Extraction Mechanism of Metal Ion from Aqueous Solution to the Hydrophobic Ionic Liquid, 1-Butyl-3-methylimidazolium Nonafluorobutanesulfonate

Summary. We studied the extraction behavior of metal ionic species in aqueous solutions into the hydrophobic ionic liquid, 1-butyl-3-methylimidazolium nonafluorobutanesulfonate ([bmi][NfO]). The extraction ratios (E/%) of Li(I), Na(I), Cs(I), Ca(II), Sr(II), and La(III) species were found to be 39, 24, 5.0, 81, 79, and 98. This result is similar to the phenomena that the metal ions with larger charge are more easily adsorbed onto cation exchange resins. In order to examine the extraction mechanism, we studied the extraction behavior of La(III) species from the aqueous to the [bmi][NfO] phase. As a result, it was found that the E values of La(III) decrease remarkably with an increase in concentrations of HNO₃ (0–1 M) in the aqueous phase and that the amount of La(III) transferred into [bmi][NfO] phase increases linearly with an increase in the amount of [bmi] transferred into the aqueous phase.
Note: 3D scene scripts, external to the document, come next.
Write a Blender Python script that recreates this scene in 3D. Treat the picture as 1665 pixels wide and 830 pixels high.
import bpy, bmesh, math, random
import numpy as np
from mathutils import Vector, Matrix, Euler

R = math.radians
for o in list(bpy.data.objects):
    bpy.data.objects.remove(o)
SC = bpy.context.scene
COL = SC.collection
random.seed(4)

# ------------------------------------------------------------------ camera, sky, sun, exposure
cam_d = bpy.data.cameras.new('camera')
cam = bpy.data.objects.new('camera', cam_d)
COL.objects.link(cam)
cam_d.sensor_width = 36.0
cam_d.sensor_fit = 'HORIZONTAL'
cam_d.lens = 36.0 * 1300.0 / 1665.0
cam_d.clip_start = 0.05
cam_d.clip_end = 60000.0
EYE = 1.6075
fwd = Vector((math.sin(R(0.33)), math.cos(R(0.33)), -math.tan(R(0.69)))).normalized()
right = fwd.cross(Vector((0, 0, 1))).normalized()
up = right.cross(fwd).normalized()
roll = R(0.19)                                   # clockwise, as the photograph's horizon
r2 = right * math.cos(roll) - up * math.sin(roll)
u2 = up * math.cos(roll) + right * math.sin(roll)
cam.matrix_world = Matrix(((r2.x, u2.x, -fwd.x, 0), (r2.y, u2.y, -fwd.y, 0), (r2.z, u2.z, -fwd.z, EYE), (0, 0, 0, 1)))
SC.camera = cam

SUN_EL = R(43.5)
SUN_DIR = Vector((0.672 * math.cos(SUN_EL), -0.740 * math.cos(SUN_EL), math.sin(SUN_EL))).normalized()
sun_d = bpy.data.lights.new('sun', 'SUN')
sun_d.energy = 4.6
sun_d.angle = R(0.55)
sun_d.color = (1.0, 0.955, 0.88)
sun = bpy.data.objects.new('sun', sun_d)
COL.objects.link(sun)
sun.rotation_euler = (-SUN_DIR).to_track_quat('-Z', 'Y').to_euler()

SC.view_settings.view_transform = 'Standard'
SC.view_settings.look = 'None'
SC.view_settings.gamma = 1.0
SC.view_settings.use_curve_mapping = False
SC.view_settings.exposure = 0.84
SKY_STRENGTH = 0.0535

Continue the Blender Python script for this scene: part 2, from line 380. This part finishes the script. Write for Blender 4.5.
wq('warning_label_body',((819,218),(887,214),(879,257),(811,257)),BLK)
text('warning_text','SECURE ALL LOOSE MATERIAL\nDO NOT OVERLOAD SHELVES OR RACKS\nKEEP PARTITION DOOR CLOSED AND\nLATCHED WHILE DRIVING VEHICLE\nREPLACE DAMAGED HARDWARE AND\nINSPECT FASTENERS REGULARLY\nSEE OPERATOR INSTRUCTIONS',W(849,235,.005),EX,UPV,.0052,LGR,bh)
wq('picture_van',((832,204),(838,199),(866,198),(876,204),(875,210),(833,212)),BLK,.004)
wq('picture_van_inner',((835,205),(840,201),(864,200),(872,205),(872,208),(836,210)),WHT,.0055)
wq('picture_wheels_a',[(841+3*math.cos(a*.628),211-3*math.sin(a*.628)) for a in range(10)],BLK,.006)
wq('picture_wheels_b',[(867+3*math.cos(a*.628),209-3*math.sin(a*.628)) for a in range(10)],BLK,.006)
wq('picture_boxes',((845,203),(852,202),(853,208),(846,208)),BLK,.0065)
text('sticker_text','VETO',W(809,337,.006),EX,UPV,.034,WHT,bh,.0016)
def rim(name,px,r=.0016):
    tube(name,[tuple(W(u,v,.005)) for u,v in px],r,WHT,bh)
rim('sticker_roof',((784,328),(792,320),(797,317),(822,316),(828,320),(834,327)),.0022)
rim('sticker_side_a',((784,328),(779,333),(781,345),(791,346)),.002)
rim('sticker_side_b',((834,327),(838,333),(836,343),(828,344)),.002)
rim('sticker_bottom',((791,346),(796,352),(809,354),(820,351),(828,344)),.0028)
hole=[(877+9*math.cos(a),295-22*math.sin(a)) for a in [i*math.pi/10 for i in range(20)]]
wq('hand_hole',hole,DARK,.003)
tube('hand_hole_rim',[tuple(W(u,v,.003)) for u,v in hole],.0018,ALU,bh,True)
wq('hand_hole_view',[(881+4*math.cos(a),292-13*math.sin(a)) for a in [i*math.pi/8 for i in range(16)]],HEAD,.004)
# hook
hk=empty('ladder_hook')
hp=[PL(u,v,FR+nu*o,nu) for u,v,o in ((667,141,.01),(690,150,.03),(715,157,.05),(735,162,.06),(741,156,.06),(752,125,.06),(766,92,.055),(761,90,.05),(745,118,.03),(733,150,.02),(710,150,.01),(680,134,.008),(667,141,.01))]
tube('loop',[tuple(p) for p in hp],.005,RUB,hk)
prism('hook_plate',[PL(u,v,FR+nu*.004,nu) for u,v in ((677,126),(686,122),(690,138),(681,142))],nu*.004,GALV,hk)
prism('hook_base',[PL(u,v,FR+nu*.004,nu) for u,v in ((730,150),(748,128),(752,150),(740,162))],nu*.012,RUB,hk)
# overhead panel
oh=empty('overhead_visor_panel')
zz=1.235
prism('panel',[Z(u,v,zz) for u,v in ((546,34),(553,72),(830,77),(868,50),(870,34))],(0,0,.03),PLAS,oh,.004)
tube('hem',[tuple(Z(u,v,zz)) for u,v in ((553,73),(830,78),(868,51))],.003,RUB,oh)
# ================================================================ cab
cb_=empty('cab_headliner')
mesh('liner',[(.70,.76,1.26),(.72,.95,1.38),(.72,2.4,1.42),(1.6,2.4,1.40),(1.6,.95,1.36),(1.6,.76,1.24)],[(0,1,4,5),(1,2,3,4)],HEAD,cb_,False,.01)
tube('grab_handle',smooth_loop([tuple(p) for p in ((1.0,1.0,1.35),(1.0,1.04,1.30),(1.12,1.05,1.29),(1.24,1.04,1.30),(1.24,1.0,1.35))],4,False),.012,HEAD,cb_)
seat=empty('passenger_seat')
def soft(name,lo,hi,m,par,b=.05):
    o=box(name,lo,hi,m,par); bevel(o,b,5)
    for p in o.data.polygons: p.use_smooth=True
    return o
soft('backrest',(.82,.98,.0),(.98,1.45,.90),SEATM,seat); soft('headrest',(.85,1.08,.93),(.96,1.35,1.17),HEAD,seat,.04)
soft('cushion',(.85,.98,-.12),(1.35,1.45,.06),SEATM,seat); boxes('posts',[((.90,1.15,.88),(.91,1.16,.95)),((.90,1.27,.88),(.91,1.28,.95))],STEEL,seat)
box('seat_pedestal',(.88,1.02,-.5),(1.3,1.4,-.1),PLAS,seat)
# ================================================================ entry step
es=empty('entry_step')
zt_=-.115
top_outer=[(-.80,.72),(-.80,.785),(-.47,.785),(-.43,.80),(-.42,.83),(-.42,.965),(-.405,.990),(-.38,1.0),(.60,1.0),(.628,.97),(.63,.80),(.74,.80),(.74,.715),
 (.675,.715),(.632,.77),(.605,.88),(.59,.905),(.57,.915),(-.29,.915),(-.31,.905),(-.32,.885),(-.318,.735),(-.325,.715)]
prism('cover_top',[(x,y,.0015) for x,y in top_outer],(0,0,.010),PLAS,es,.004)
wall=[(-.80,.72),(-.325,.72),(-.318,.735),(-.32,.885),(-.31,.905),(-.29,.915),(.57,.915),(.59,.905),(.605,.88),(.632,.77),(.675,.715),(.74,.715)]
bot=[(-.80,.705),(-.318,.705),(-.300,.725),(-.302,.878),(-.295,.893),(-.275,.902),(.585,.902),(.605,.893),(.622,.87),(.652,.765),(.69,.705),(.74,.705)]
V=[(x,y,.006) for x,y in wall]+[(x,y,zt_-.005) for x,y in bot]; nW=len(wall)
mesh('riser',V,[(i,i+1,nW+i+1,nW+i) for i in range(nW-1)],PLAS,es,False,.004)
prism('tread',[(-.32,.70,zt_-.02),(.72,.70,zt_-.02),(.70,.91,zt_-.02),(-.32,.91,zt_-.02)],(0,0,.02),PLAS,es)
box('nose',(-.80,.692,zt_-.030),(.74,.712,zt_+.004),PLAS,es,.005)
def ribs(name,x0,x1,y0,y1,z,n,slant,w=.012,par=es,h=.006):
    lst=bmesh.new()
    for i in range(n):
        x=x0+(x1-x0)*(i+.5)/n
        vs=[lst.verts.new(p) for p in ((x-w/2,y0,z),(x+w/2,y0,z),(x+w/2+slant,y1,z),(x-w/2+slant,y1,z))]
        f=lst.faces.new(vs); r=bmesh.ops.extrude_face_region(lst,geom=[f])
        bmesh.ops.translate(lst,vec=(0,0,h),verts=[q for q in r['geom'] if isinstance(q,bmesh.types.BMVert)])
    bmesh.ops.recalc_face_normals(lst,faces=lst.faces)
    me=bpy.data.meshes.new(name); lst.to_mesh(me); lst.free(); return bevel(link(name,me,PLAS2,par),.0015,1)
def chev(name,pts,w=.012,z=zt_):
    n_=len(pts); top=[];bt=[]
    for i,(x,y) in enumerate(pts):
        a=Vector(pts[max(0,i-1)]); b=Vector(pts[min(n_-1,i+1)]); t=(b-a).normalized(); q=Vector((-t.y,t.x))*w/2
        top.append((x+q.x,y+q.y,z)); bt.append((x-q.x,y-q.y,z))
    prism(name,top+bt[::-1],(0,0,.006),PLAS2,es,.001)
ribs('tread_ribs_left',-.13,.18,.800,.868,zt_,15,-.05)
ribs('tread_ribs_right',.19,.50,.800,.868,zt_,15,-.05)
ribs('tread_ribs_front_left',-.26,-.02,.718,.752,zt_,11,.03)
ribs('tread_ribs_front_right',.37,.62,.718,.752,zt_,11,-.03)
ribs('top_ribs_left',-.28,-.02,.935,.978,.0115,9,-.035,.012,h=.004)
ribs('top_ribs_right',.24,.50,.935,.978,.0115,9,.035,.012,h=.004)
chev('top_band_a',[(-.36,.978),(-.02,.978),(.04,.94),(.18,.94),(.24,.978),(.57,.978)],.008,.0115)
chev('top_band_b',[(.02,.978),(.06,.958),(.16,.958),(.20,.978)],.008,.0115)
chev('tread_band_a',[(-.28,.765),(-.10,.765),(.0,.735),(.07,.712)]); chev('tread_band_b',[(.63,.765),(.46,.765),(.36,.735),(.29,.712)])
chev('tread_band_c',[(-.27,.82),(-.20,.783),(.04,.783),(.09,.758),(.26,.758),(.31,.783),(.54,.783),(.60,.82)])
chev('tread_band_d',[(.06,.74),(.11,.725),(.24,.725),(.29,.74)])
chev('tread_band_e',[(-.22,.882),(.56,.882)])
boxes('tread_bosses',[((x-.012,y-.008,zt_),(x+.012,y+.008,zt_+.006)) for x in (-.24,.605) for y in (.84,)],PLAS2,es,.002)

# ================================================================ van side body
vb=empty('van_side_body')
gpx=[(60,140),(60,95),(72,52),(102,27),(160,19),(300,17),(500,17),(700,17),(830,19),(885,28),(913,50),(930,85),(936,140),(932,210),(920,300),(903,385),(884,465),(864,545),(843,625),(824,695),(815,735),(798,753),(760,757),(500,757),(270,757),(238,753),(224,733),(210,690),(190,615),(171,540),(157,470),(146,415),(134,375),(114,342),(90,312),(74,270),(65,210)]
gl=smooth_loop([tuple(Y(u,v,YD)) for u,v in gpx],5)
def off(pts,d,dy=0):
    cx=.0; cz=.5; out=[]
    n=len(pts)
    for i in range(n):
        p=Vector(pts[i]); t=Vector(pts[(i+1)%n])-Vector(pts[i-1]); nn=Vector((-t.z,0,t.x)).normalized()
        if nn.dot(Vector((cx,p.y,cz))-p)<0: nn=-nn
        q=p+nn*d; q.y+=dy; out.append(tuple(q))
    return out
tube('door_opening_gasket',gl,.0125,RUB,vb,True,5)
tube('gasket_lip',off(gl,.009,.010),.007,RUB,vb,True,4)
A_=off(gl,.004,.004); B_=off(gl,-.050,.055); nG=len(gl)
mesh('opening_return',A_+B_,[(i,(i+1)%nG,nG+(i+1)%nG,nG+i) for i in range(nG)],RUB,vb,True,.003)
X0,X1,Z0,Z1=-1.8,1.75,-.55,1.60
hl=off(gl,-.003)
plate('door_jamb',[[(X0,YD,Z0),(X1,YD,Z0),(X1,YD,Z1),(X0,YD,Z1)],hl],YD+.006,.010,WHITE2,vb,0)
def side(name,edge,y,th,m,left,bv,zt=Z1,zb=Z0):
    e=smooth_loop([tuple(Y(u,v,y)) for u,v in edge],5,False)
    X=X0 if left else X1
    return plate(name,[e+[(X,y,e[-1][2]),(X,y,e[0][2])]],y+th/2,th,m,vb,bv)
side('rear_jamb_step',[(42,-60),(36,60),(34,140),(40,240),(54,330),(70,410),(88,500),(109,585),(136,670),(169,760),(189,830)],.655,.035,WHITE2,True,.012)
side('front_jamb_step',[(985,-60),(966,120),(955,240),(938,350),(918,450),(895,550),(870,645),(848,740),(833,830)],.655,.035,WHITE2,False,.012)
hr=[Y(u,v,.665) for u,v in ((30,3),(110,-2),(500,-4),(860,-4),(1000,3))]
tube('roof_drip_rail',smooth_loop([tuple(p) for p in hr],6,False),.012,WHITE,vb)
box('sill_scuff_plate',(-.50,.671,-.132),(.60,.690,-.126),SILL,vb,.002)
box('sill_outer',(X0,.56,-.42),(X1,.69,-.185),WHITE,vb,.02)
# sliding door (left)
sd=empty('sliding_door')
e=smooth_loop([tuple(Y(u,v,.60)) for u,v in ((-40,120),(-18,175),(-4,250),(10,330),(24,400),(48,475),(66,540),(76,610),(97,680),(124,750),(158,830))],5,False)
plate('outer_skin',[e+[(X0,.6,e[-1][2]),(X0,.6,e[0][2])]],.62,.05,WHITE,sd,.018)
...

Furthermore, we investigated the extraction behavior of La(III) species using 1-pentyl- and 1-hexyl-3-methylimidazolium nonafluorobutansulfonate ([pmi][NfO], [hmi][NfO]), which are more hydrophobic than [bmi][NfO], and found out that the E values of La(III) decrease in order of [bmi][NfO] > [pmi][NfO] > [hmi][NfO]. From these results, it was proposed that the extraction of metal ionic species from the aqueous to the [bmi][NfO], [pmi][NfO], or [hmi][NfO] phase is mainly ascribed to the cation exchanges between two phases.